As you probably figured, the Olympus 90mm was on duty for this momentous event.

IMG_0314

Even with the naked eye they are fuzzy, unlike indian pipe which has smooth petals. I don’t  know if the yellow or early blooming pinesap is also fuzzy, but I think it is judging by the ones I found. Reminds me of the differences between nectarines and peaches. Both are sweet and talismans of summer and I hope I get to savor them again next year.

I can almost hear you sigh


The Penultimate Paddle

I thought it would be my last kayak outing of the year, but it turned out not to be. It might not even stay the penultimate paddle, but I like the alliteration so it’s staying. These are my rules, I make ’em up.
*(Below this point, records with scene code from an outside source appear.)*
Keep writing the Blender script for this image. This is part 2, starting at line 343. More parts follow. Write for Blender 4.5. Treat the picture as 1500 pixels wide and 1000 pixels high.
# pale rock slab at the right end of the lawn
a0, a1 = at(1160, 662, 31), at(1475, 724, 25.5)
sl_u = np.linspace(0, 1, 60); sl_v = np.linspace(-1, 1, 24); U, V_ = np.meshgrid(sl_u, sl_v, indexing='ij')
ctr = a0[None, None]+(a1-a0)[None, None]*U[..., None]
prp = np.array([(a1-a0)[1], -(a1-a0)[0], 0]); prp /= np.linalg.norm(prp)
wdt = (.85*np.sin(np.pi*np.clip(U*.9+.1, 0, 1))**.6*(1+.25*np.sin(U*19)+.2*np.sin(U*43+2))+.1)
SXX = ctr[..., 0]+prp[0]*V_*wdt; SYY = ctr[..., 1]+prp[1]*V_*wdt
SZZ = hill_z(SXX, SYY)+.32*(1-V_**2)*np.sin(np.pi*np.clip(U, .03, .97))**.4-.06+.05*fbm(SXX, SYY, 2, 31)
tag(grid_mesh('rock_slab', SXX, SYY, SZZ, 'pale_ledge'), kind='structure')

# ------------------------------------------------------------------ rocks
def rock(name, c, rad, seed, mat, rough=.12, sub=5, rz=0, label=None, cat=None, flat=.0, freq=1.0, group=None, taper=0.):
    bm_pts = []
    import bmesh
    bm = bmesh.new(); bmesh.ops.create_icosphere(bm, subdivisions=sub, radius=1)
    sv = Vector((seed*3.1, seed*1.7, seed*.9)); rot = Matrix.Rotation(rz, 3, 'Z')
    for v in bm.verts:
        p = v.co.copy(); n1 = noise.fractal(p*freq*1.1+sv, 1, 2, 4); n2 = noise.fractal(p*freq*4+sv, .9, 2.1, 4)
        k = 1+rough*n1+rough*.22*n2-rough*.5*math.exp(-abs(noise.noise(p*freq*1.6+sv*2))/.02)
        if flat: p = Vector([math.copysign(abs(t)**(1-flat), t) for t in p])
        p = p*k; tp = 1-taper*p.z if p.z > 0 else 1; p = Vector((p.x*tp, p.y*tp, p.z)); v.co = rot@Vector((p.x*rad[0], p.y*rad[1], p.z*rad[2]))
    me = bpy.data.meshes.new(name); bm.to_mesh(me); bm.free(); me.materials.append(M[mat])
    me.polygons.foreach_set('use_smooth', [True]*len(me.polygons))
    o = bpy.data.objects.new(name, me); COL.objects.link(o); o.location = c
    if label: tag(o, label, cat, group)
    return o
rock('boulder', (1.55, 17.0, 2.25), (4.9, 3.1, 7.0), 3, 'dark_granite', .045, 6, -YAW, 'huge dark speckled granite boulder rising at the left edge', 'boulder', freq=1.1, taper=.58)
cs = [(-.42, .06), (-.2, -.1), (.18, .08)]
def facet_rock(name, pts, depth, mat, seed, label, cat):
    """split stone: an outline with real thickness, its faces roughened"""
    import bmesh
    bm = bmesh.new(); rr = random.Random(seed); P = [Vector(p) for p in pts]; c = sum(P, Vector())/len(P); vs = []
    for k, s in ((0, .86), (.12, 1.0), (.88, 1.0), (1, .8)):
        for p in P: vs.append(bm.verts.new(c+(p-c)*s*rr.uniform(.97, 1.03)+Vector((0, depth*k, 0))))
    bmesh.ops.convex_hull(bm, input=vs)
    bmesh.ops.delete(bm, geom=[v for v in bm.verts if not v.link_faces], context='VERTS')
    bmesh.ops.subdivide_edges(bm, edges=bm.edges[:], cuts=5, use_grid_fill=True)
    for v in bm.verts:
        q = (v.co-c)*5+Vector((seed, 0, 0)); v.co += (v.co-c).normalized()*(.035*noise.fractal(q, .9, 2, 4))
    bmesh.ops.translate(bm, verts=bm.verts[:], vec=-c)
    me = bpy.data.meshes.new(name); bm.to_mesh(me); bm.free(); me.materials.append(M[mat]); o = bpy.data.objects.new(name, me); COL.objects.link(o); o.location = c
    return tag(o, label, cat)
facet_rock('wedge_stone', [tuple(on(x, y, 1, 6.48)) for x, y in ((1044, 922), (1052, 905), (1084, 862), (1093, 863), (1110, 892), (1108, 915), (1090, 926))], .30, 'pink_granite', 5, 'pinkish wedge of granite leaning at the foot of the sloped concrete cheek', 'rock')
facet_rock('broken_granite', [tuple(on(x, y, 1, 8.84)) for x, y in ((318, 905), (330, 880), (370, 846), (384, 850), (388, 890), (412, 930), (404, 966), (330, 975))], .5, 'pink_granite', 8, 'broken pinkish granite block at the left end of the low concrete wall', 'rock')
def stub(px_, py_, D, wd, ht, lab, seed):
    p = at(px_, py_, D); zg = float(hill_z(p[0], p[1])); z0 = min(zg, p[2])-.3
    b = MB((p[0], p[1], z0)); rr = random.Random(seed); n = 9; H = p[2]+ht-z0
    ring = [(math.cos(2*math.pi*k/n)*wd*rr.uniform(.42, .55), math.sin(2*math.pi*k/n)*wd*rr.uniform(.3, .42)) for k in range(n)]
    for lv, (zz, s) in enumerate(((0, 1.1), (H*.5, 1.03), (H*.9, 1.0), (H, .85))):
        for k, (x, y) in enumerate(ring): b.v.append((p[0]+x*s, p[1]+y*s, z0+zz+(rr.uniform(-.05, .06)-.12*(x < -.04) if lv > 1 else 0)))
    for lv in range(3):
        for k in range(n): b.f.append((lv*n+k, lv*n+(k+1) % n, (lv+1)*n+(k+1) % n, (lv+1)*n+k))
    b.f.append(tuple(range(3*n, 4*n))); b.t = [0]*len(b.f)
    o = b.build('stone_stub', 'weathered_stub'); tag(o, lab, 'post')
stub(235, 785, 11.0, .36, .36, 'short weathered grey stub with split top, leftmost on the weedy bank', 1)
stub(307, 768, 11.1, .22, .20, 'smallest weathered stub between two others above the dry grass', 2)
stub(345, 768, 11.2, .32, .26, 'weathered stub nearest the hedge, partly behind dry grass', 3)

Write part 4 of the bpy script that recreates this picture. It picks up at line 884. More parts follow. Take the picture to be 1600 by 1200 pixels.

Last year I don’t think I did much in the way of foliage shots from the kayak, but this year I decided to try. Trees in and near water are usually the first to change which is very handy for the paddling photographer. Having seen other photographers’ shots from Campton Bog in Campton, NH, I decided that’s where I would go. It was an absolutely perfect day. Blue skies with a few puffy clouds, great color in the trees and only 2 other paddlers on the water, whom I only saw one time and actually heard go by once when I was down a side channel. Summer temperatures, too, so I didn’t have to wear a lot of gear. Behold –

Did someone order the autumn special?

OMG, right? I think I had the camera in my hands more than the paddle. And actually, this isn’t really Campton Bog, that’s connected by a slim waterway (now reimagined by beavers) to this pond called Robartwood Pond. I’ve been here before in winter and had a good time walking on the frozen water and trespassing in the brook on the other side of the bridge. Eventually the landowner saw me (and 1/2 dozen friends) and threw us out. Not before I got some good shots though. Anyway, here’s more of my perfect penultimate paddle (see what I did there).

Robartwood Pond

The perfect mix

This year, in an effort to improve my kayak photography technique, I added a custom mode to the GH3 for when I’m on the water. Basically it’s shutter priority, auto ISO (which seems to have the pip and not be working the way I want…more investigation is needed), auto white balance and electronic level displayed on the screen. For the most part it works well and lets me concentrate on composition which, let me tell you, has its own challenges.

Don’t wake me

I also use a polarizer whenever I’m kayaking. It was especially important on this outing. I wanted good colors, but not that blackish blue of over polarization. Careful managing gave me what I wanted. It does shave about a stop and a half from the exposure, but for the most part that’s ok. This year I finally broke down and got a decent one, too, which helps with accurate color rendition. I’ve started to leave it on whatever lens I’m working with a lot, too. I used to do that when I shot my E-30/12-60mm combo, but somehow got out of the habit when I switched to the GH3. No idea why. Just weird that way. Taking the reflection off of plant leaves really brings up the color and this time of year, color is what it’s all about!

Danbury bog

Ok, that last one isn’t from Campton Bog/Robartwood Pond, it’s from Danbury Bog and the day wasn’t quite so wonderful, but I saw a moose on the dirt road leading to the put in. No pictures, but I got to watch its graceful lope up the road and away from my scary Subaru with the big weird thing on top of it. This shot is the only usable one because of the flat light and the mostly cloudy skies. I ended up scaring the same little group of ducks all the way up the channel. Sorry dudes. Then I got the tables turned on me. There was a really big beaver dam inside the giant culvert that goes under the bridge on Ragged Mountain Road. Normally, I think people can paddle through, but not with that there. So it was a much shorter trip than I planned. When I got back to the put in and had the boat all secured on the car, a truck with a rowboat in it went by on the dirt road, then slowed down, reversed and came back. The driver asked me if I was coming or going. Going. He laughed and said that was probably good as he and a crew were going to take the beaver dam out and there would be a big surge of water. That would have been exciting. Darn it. A day late! Oh well, there’s always next year.